── Available data

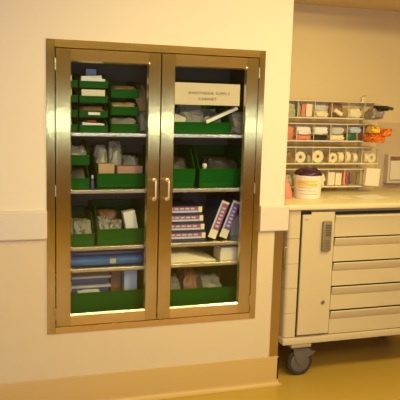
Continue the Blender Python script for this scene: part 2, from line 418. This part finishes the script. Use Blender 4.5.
MB().lathe([(.010, 0), (.010, .035), (.005, .042), (.005, .046)], (.553, .11, z + .0005), 'z', 16).build('bottle_body', 'dkblue', bt, smooth=40)
MB().lathe([(.0065, 0), (.0065, .018)], (.553, .11, z + .047), 'z', 16).build('cap', 'pale', bt, smooth=40)
item('green_divider', 'tall green tray standing against the second shelf back', 'tray', 'green', MB().box(.46, .80, .425, .435, z, z + .20, .002))

# --- left side, third shelf
z = SH[2]
bin_(.372, .562, .085, .33, z, .15, .056, 'green bin of clear wrapped supplies at left of third shelf')
bin_(.577, .832, .085, .33, z, .185, .078, 'green bin with white box inside on third shelf')
for k, (a, c, f, l) in enumerate([(.382, .455, .14, 'left'), (.46, .553, .12, 'right')]):
    item('plastic_bag', f'whitish clear bag, {l} of two in the left third shelf bin', 'bag', 'bag', MB().crumple(a, c, .10, .24, z + .006, z + f, 30 + k, .45, .5), smooth=28)
for k, (a, c, f, l) in enumerate([(.587, .640, .135, 'left'), (.642, .715, .118, 'right')]):
    item('plastic_bag', f'bright clear bag, {l} of two beside the white box on third shelf', 'bag', 'bag', MB().crumple(a, c, .10, .2, z + .006, z + f, 35 + k, .55, .5), smooth=28)
item('packet', 'brown packet behind clear bags near white box, third shelf', 'packet', 'brown', MB().crumple(.60, .72, .22, .36, z + .006, z + .15, 37, .3, .4), smooth=True)
item('supply_box', 'white box leaning in the right bin of third shelf', 'box', 'white', MB().box(.733, .798, .112, .165, z + .010, z + .168, .002, Matrix.Rotation(-.20, 4, 'Y')))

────

Objective
Omit the pictures, then quote the rest of the material above exactly.

Response below
Continue the Blender Python script for this scene: part 2, from line 418. This part finishes the script. Use Blender 4.5.
MB().lathe([(.010, 0), (.010, .035), (.005, .042), (.005, .046)], (.553, .11, z + .0005), 'z', 16).build('bottle_body', 'dkblue', bt, smooth=40)
MB().lathe([(.0065, 0), (.0065, .018)], (.553, .11, z + .047), 'z', 16).build('cap', 'pale', bt, smooth=40)
item('green_divider', 'tall green tray standing against the second shelf back', 'tray', 'green', MB().box(.46, .80, .425, .435, z, z + .20, .002))

# --- left side, third shelf
z = SH[2]
bin_(.372, .562, .085, .33, z, .15, .056, 'green bin of clear wrapped supplies at left of third shelf')
bin_(.577, .832, .085, .33, z, .185, .078, 'green bin with white box inside on third shelf')
for k, (a, c, f, l) in enumerate([(.382, .455, .14, 'left'), (.46, .553, .12, 'right')]):
    item('plastic_bag', f'whitish clear bag, {l} of two in the left third shelf bin', 'bag', 'bag', MB().crumple(a, c, .10, .24, z + .006, z + f, 30 + k, .45, .5), smooth=28)
for k, (a, c, f, l) in enumerate([(.587, .640, .135, 'left'), (.642, .715, .118, 'right')]):
    item('plastic_bag', f'bright clear bag, {l} of two beside the white box on third shelf', 'bag', 'bag', MB().crumple(a, c, .10, .2, z + .006, z + f, 35 + k, .55, .5), smooth=28)
item('packet', 'brown packet behind clear bags near white box, third shelf', 'packet', 'brown', MB().crumple(.60, .72, .22, .36, z + .006, z + .15, 37, .3, .4), smooth=True)
item('supply_box', 'white box leaning in the right bin of third shelf', 'box', 'white', MB().box(.733, .798, .112, .165, z + .010, z + .168, .002, Matrix.Rotation(-.20, 4, 'Y')))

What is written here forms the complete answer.